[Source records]
┄┄┄┄┄┄┄┄┄┄┄┄┄┄┄┄┄┄┄┄
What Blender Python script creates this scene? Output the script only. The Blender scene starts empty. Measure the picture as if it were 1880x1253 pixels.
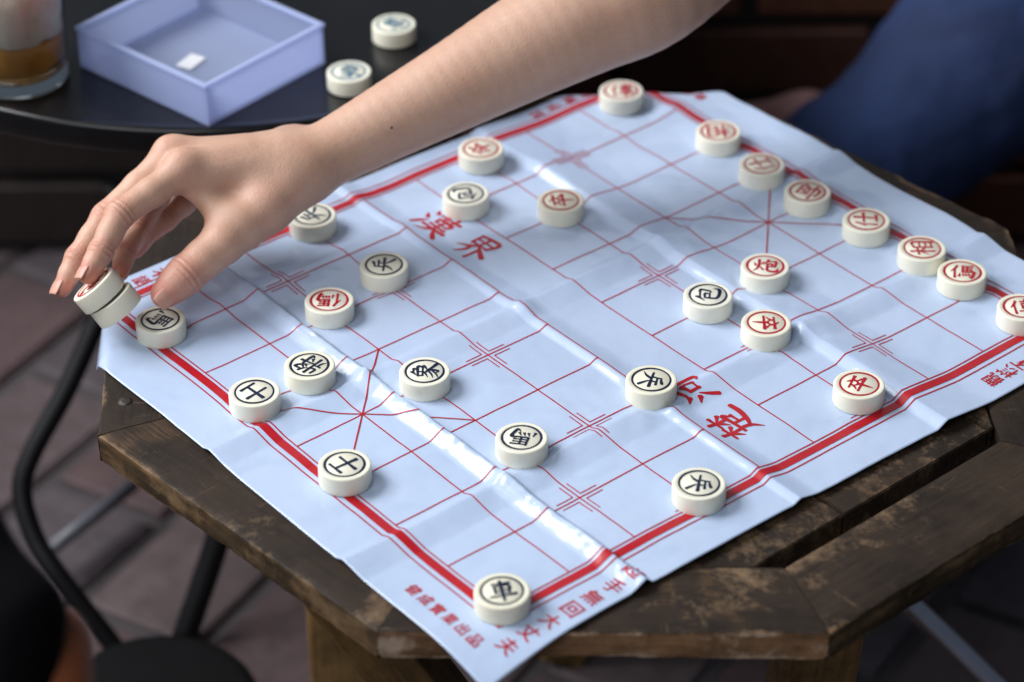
import bpy, bmesh, math, random
import numpy as np
from mathutils import Vector, Matrix, noise as mnoise

random.seed(7); rng = np.random.default_rng(11)
S = bpy.context.scene
COL = S.collection

# ------------------------------------------------------------------ camera
cam_d = bpy.data.cameras.new('camera'); cam = bpy.data.objects.new('camera', cam_d); COL.objects.link(cam)
right = Vector((0.77515367, -0.63169693, -0.00978603))
down = Vector((-0.36718635, -0.43786032, -0.82064153))
fwd = Vector((0.51411183, 0.6397166, -0.57135952))
m = Matrix.Identity(4)
for i in range(3):
    m[i][0] = right[i]; m[i][1] = -down[i]; m[i][2] = -fwd[i]
m.translation = Vector((-0.99838766, -1.17616815, 1.05412064))
cam.matrix_world = m
cam_d.sensor_fit = 'HORIZONTAL'; cam_d.sensor_width = 36.0; cam_d.lens = 100.3
cam_d.clip_start = 0.02; cam_d.clip_end = 60
cam_d.dof.use_dof = True; cam_d.dof.focus_distance = 1.785; cam_d.dof.aperture_fstop = 4.0
cam_d.dof.aperture_blades = 7
S.camera = cam

# ------------------------------------------------------------------ light
W = bpy.data.worlds.new('World'); S.world = W; W.use_nodes = True
bg = W.node_tree.nodes['Background']; bg.inputs[0].default_value = (0.62, 0.78, 1.0, 1); bg.inputs[1].default_value = 0.095
def area(name, loc, target, sx, sy, power, col):
    l = bpy.data.lights.new(name, 'AREA'); l.shape = 'RECTANGLE'; l.size = sx; l.size_y = sy; l.energy = power; l.color = col
    o = bpy.data.objects.new(name, l); COL.objects.link(o); o.location = loc
    o.rotation_euler = (Vector(target) - Vector(loc)).to_track_quat('-Z', 'Y').to_euler()
    return o
area('shopfront_daylight', (-1.45, 1.90, 2.2), (0, 0, 0), 1.9, 1.5, 138, (0.97, 0.98, 1.0))
area('open_side_daylight', (-2.7, -0.9, 2.5), (0, 0, 0), 2.4, 2.0, 54, (0.97, 0.98, 1.0))
area('added_sheen_light', (1.75, 2.25, 2.1), (0, 0, 0), 2.6, 0.9, 9, (0.86, 0.93, 1.0))  # added lamp, no seen source: puts a glossy sheen on the plastic sheet
S.view_settings.view_transform = 'Standard'; S.view_settings.look = 'None'
S.view_settings.exposure = 0.0; S.view_settings.gamma = 1.0

# ------------------------------------------------------------------ helpers
def put(o, kind=None, label=None, cat=None, group=None, parent=None):
    COL.objects.link(o)
    if parent: o.parent = parent
    if kind: o['kind'] = kind
    if label: o['label'] = label
    if cat: o['category'] = cat
    if group: o['group'] = group
    return o
def mesh_obj(name, verts, faces, mat=None, smooth=True, **kw):
    me = bpy.data.meshes.new(name)
    me.from_pydata([tuple(map(float, v)) for v in verts], [], [tuple(map(int, f)) for f in faces])
    if mat: me.materials.append(mat)
    if smooth: me.polygons.foreach_set('use_smooth', [True] * len(me.polygons))
    me.update()
    return put(bpy.data.objects.new(name, me), **kw)
def bm_obj(name, bm, mat=None, smooth=False, **kw):
    me = bpy.data.meshes.new(name); bm.to_mesh(me); bm.free()
    if mat: me.materials.append(mat)
    if smooth: me.polygons.foreach_set('use_smooth', [True] * len(me.polygons))
    return put(bpy.data.objects.new(name, me), **kw)
def empty(name, loc=(0, 0, 0), **kw):
    o = bpy.data.objects.new(name, None); o.location = loc; o.empty_display_size = 0.01
    return put(o, **kw)
def box_bm(sx, sy, sz, bevel=0.0, seg=2):
    bm = bmesh.new(); bmesh.ops.create_cube(bm, size=1.0)
    bmesh.ops.scale(bm, vec=(sx, sy, sz), verts=bm.verts)
    if bevel: bmesh.ops.bevel(bm, geom=bm.edges[:], offset=bevel, segments=seg, affect='EDGES', profile=0.6)
    return bm
def lathe(profile, seg=64, cap=True):
    vs, fs = [], []
    n = len(profile)
    for i in range(seg):
        a = 2 * math.pi * i / seg
        for r, z in profile: vs.append((r * math.cos(a), r * math.sin(a), z))
    for i in range(seg):
        j = (i + 1) % seg
        for k in range(n - 1): fs.append((i * n + k, j * n + k, j * n + k + 1, i * n + k + 1))
    return vs, fs
def tube(points, radii, seg=16):
    P = [Vector(p) for p in points]; vs, fs = [], []
    if not hasattr(radii, '__len__'): radii = [radii] * len(P)
    t0 = (P[1] - P[0]).normalized(); ref = t0.orthogonal().normalized()
    for i, p in enumerate(P):
        t = ((P[min(i + 1, len(P) - 1)] - P[max(i - 1, 0)])).normalized()
        ref = (ref - t * ref.dot(t)).normalized(); b = t.cross(ref)
        for k in range(seg):
            a = 2 * math.pi * k / seg; vs.append(p + (ref * math.cos(a) + b * math.sin(a)) * radii[i])
    for i in range(len(P) - 1):
        for k in range(seg):
            k2 = (k + 1) % seg; fs.append((i * seg + k, i * seg + k2, (i + 1) * seg + k2, (i + 1) * seg + k))
    fs.append(tuple(range(seg))[::-1]); fs.append(tuple((len(P) - 1) * seg + k for k in range(seg)))
    return vs, fs
def catmull(pts, n=8):
    P = [np.array(p, float) for p in pts]; P = [2 * P[0] - P[1]] + P + [2 * P[-1] - P[-2]]
    out = []
    for i in range(1, len(P) - 2):
        for s in range(n):
            t = s / n; a, b, c, d = P[i - 1], P[i], P[i + 1], P[i + 2]
            out.append(0.5 * ((2 * b) + (-a + c) * t + (2 * a - 5 * b + 4 * c - d) * t * t + (-a + 3 * b - 3 * c + d) * t ** 3))
    out.append(P[-2]); return out

# ---- materials
def mat(name):
    M = bpy.data.materials.new(name); M.use_nodes = True
    nt = M.node_tree; return M, nt, nt.nodes['Principled BSDF']
def N(nt, t, **kw):
    n = nt.nodes.new(t)
    for k, v in kw.items():
        if k in n.inputs: n.inputs[k].default_value = v
        else: setattr(n, k, v)
    return n
def ramp(nt, fac, stops):
    r = nt.nodes.new('ShaderNodeValToRGB'); e = r.color_ramp.elements
    e[0].position, e[0].color = stops[0][0], (*stops[0][1], 1); e[1].position, e[1].color = stops[-1][0], (*stops[-1][1], 1)
    for p, c in stops[1:-1]:
        x = e.new(p); x.color = (*c, 1)
    nt.links.new(fac, r.inputs[0]); return r.outputs[0]
def mixc(nt, fac, a, b, mode='MIX'):
    n = nt.nodes.new('ShaderNodeMix'); n.data_type = 'RGBA'; n.blend_type = mode
    for s, v in ((0, fac), (6, a), (7, b)):
        if hasattr(v, 'is_output'): nt.links.new(v, n.inputs[s])
        else: n.inputs[s].default_value = v if s == 0 else (*v, 1)
    return n.outputs[2]
def noise_tex(nt, scale, detail=4, rough=0.6, vec=None, dist=0.0):
    n = N(nt, 'ShaderNodeTexNoise', Scale=scale, Detail=detail, Roughness=rough, Distortion=dist)
    if vec is not None: nt.links.new(vec, n.inputs['Vector'])
    return n.outputs[0]
def objvec(nt, scale=(1, 1, 1), rand=False):
    tc = nt.nodes.new('ShaderNodeTexCoord'); mp = nt.nodes.new('ShaderNodeMapping'); mp.inputs['Scale'].default_value = scale
    nt.links.new(tc.outputs['Object'], mp.inputs[0])
    if rand:
        oi = nt.nodes.new('ShaderNodeObjectInfo'); mu = N(nt, 'ShaderNodeMath', operation='MULTIPLY'); mu.inputs[1].default_value = 37.0
        nt.links.new(oi.outputs['Random'], mu.inputs[0]); nt.links.new(mu.outputs[0], mp.inputs['Location'])
    return mp.outputs[0]
def bump(nt, h, bsdf, strength=0.3, dist=0.001):
    b = N(nt, 'ShaderNodeBump', Strength=strength, Distance=dist); nt.links.new(h, b.inputs['Height']); nt.links.new(b.outputs[0], bsdf.inputs['Normal'])
def math_n(nt, op, a, b=None):
    n = N(nt, 'ShaderNodeMath', operation=op)
    for i, v in enumerate((a, b)):
        if v is None: continue
        if hasattr(v, 'is_output'): nt.links.new(v, n.inputs[i])
        else: n.inputs[i].default_value = v
    return n.outputs[0]

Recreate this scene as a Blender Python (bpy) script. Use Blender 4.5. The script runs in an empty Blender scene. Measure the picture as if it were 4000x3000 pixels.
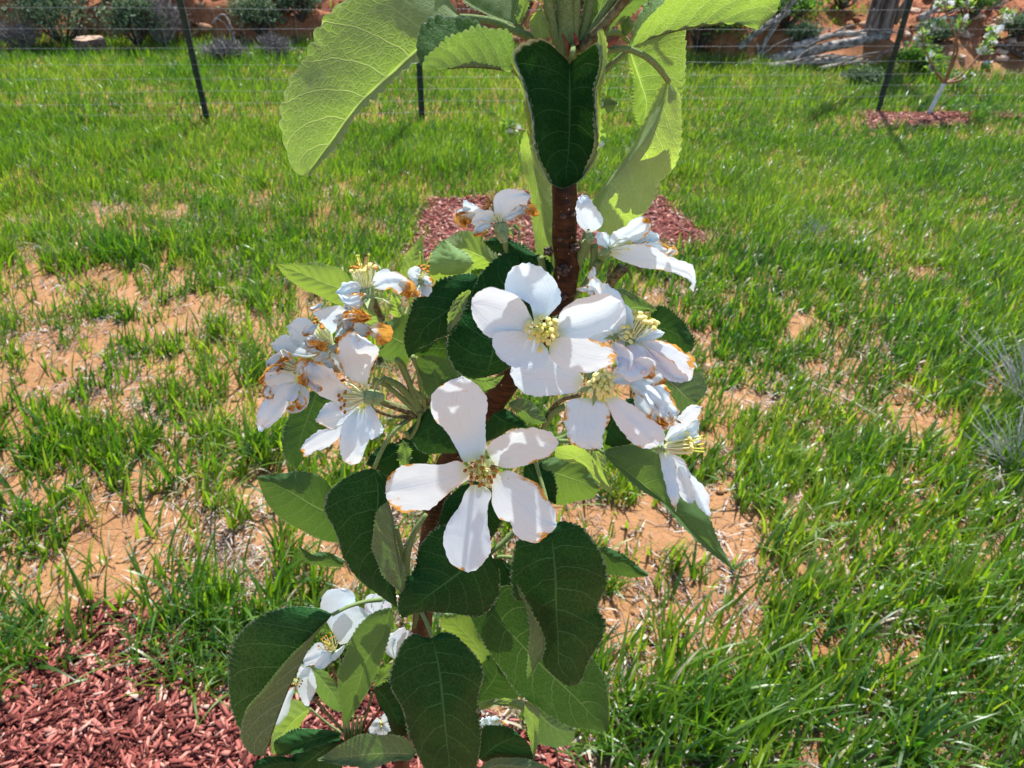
import bpy, math, random
import numpy as np
from mathutils import Vector, Matrix, noise as mnoise
random.seed(7); rs = np.random.RandomState(7)
scene = bpy.context.scene
col = scene.collection

# ------------------------------------------------------------------ camera
CAMH = 1.45; F = 2900.0
pitch = math.radians(36.3); roll = math.radians(1.45)
r0 = Vector((1, 0, 0)); u0 = Vector((0, math.sin(pitch), math.cos(pitch))); fw = Vector((0, math.cos(pitch), -math.sin(pitch)))
R_ = r0 * math.cos(roll) + u0 * math.sin(roll)
U_ = -r0 * math.sin(roll) + u0 * math.cos(roll)
CAM = Vector((0, 0, CAMH))
cam = bpy.data.cameras.new('camera'); co = bpy.data.objects.new('camera', cam); col.objects.link(co)
m = Matrix((R_, U_, -fw)).transposed().to_4x4(); m.translation = CAM
co.matrix_world = m
cam.sensor_width = 36; cam.lens = 36 * F / 4000
cam.clip_start = 0.01; cam.clip_end = 2000
cam.dof.use_dof = True; cam.dof.focus_distance = 0.25; cam.dof.aperture_fstop = 40
scene.camera = co

# ------------------------------------------------------------------ light
SUN_EL = math.radians(58); SUN_AZ = math.radians(11)      # azimuth from +Y towards +X
world = bpy.data.worlds.new('World'); scene.world = world; world.use_nodes = True
wn = world.node_tree; bg = wn.nodes['Background']
sky = wn.nodes.new('ShaderNodeTexSky'); sky.sky_type = 'NISHITA'; sky.sun_disc = False
sky.sun_elevation = SUN_EL; sky.sun_rotation = SUN_AZ
wn.links.new(sky.outputs[0], bg.inputs[0]); bg.inputs[1].default_value = 0.125
sun = bpy.data.lights.new('sun', 'SUN'); sun.energy = 5.0; sun.angle = math.radians(0.5); sun.color = (1, 0.985, 0.955)
so = bpy.data.objects.new('sun', sun); col.objects.link(so)
sd = Vector((math.sin(SUN_AZ) * math.cos(SUN_EL), math.cos(SUN_AZ) * math.cos(SUN_EL), math.sin(SUN_EL)))
so.rotation_euler = sd.to_track_quat('Z', 'Y').to_euler(); so.location = (0, 3, 6)
scene.view_settings.view_transform = 'Standard'; scene.view_settings.look = 'None'
scene.view_settings.gamma = 1; scene.view_settings.use_curve_mapping = False
scene.view_settings.exposure = 0.93

# ------------------------------------------------------------------ helpers
D0 = 0.21
def ray(px, py):
    return (fw * F + R_ * (px - 2000) - U_ * (py - 1500)).normalized()
def P(px, py, o=0.0):              # point on the vertical plane that lies D0 + o ahead
    d = ray(px, py); return CAM + d * ((D0 + o) / d.y)
def G(px, py, z=0.0):
    d = ray(px, py); return CAM + d * ((z - CAMH) / d.z)
ZN = {'A1': (1000, 0, 2.212), 'A2': (1900, 0, 1.8433), 'A3': (1600, 700, 1.8433), 'A4': (900, 850, 1.659),
      'B1': (1400, 1400, 1.659), 'B2': (2000, 1300, 1.659), 'B3': (850, 2200, 2.0733), 'B4': (1600, 2200, 2.0733), 'F': (0, 0, 1.0)}
def Z(zone, pts):
    ox, oy, s = ZN[zone]
    if isinstance(pts, str):
        out = []; z = (ox, oy, s)
        for tk in pts.split():
            if tk in ZN: z = ZN[tk]; continue
            a, b = tk.split(','); out.append((z[0] + float(a) / z[2], z[1] + float(b) / z[2]))
        return np.array(out)
    return np.array([(ox + a / s, oy + b / s) for a, b in pts])
def spline(pts, n):
    pts = np.asarray(pts, float)
    if len(pts) == 1: return np.repeat(pts, n, 0)
    d = np.r_[0, np.cumsum(np.maximum(np.linalg.norm(np.diff(pts, axis=0), axis=1), 1e-9))]; d /= d[-1]
    if len(pts) == 2: return np.stack([np.interp(np.linspace(0, 1, n), d, pts[:, k]) for k in range(pts.shape[1])], 1)
    tan = np.gradient(pts, d, axis=0)
    t = np.linspace(0, 1, n); i = np.clip(np.searchsorted(d, t, side='right') - 1, 0, len(pts) - 2)
    h = (d[i + 1] - d[i]); s = ((t - d[i]) / h)[:, None]; h = h[:, None]
    return (2*s**3-3*s**2+1)*pts[i] + (s**3-2*s**2+s)*h*tan[i] + (-2*s**3+3*s**2)*pts[i+1] + (s**3-s**2)*h*tan[i+1]
def along(v, n):
    if not hasattr(v, '__len__'): return np.full(n, float(v))
    return np.interp(np.linspace(0, 1, n), np.linspace(0, 1, len(v)), v)

WO = {}                            # world origin of every object built below
def mk(name, verts, faces, mat, parent=None, origin=None, smooth=True, uv=None, attr=None):
    verts = np.asarray(verts, float)
    if origin is None: origin = Vector(verts[0])
    me = bpy.data.meshes.new(name)
    v = verts - np.array(origin)
    if isinstance(faces, np.ndarray):
        k = faces.shape[1]; nf = len(faces)
        me.vertices.add(len(v)); me.vertices.foreach_set('co', v.ravel().astype(np.float32))
        me.loops.add(nf * k); me.loops.foreach_set('vertex_index', faces.ravel().astype(np.int32))
        me.polygons.add(nf); me.polygons.foreach_set('loop_start', np.arange(0, nf * k, k, dtype=np.int32))
        me.update(calc_edges=True)
    else:
        me.from_pydata([tuple(q) for q in v], [], faces)
    if smooth: me.polygons.foreach_set('use_smooth', np.ones(len(me.polygons), dtype=bool))
    if uv is not None:
        l = me.uv_layers.new(name='UVMap'); idx = np.empty(len(me.loops), dtype=np.int32); me.loops.foreach_get('vertex_index', idx)
        l.data.foreach_set('uv', np.asarray(uv, np.float32)[idx].ravel())
    if attr is not None:
        a = me.attributes.new('rnd', 'FLOAT', 'POINT'); a.data.foreach_set('value', np.asarray(attr, np.float32))
    me.materials.append(mat); me.update()
    o = bpy.data.objects.new(name, me); col.objects.link(o)
    WO[o.name] = Vector(origin)
    if parent: o.parent = parent; o.location = Vector(origin) - WO[parent.name]
    else: o.location = origin
    return o
def empty(name, loc):
    o = bpy.data.objects.new(name, None); col.objects.link(o); o.location = loc; WO[o.name] = Vector(loc); o.empty_display_size = .05; return o
def tag(o, label=None, cat=None, group=None, kind=None):
    for k, v in (('label', label), ('category', cat), ('group', group), ('kind', kind)):
        if v: o[k] = v
    return o
def tube_geo(pts, rad, n=8, steps=None, cap=True, jit=0):
    pts = np.array([tuple(p) for p in pts]); k = steps or max(6, len(pts) * 4)
    c = spline(pts, k); r = along(rad, k)
    t = np.gradient(c, axis=0); t /= np.linalg.norm(t, axis=1)[:, None] + 1e-12
    a = np.cross(t[0], (0.3, 0.9, 0.2)); a /= np.linalg.norm(a)
    V = []
    for i in range(k):
        a = a - t[i] * a.dot(t[i]); a /= np.linalg.norm(a); b = np.cross(t[i], a)
        for j in range(n):
            th = 2 * math.pi * j / n
            rr = r[i] * (1 + (random.uniform(-jit, jit) if jit else 0))
            V.append(c[i] + (a * math.cos(th) + b * math.sin(th)) * rr)
    Fc = [(i*n+j, i*n+(j+1) % n, (i+1)*n+(j+1) % n, (i+1)*n+j) for i in range(k-1) for j in range(n)]
    if cap: Fc += [tuple(range(n-1, -1, -1)), tuple((k-1)*n+j for j in range(n))]
    return V, Fc
def tube(name, pts, rad, mat, parent=None, **k):
    V, Fc = tube_geo(pts, rad, **k); return mk(name, V, Fc, mat, parent, origin=Vector(pts[0]))
class MB:
    def __init__(s): s.V = []; s.F = []
    def add(s, V, Fc):
        o = len(s.V); s.V += [tuple(q) for q in V]; s.F += [tuple(i + o for i in f) for f in Fc]; return s
    def tube(s, pts, rad, **k): return s.add(*tube_geo(pts, rad, **k))
    def ball(s, c, r, n=6, m=4, ax=(1, 1, 1), rot=None):
        V = []; Fc = []
        for i in range(m + 1):
            ph = math.pi * i / m
            for j in range(n):
                th = 2 * math.pi * j / n
                q = Vector((math.sin(ph)*math.cos(th)*ax[0], math.sin(ph)*math.sin(th)*ax[1], math.cos(ph)*ax[2])) * r
                if rot: q = rot @ q
                V.append(Vector(c) + q)
        for i in range(m):
            for j in range(n): Fc.append((i*n+j, (i+1)*n+j, (i+1)*n+(j+1) % n, i*n+(j+1) % n))
        return s.add(V, Fc)
    def build(s, name, mat, parent=None, origin=None, **k): return mk(name, s.V, s.F, mat, parent, origin, **k)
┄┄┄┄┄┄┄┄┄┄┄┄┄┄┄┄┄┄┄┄
WHAT YOU HAVE TO DO> Quote, please, every line of the material above from its start through the line that has "S.camera = cam", reproducing the words exactly and dropping any images.

REPLY TO THE TASK>
What Blender Python script creates this scene? Output the script only. The Blender scene starts empty. Measure the picture as if it were 1880x1253 pixels.
import bpy, bmesh, math, random
import numpy as np
from mathutils import Vector, Matrix, noise as mnoise

random.seed(7); rng = np.random.default_rng(11)
S = bpy.context.scene
COL = S.collection

# ------------------------------------------------------------------ camera
cam_d = bpy.data.cameras.new('camera'); cam = bpy.data.objects.new('camera', cam_d); COL.objects.link(cam)
right = Vector((0.77515367, -0.63169693, -0.00978603))
down = Vector((-0.36718635, -0.43786032, -0.82064153))
fwd = Vector((0.51411183, 0.6397166, -0.57135952))
m = Matrix.Identity(4)
for i in range(3):
    m[i][0] = right[i]; m[i][1] = -down[i]; m[i][2] = -fwd[i]
m.translation = Vector((-0.99838766, -1.17616815, 1.05412064))
cam.matrix_world = m
cam_d.sensor_fit = 'HORIZONTAL'; cam_d.sensor_width = 36.0; cam_d.lens = 100.3
cam_d.clip_start = 0.02; cam_d.clip_end = 60
cam_d.dof.use_dof = True; cam_d.dof.focus_distance = 1.785; cam_d.dof.aperture_fstop = 4.0
cam_d.dof.aperture_blades = 7
S.camera = cam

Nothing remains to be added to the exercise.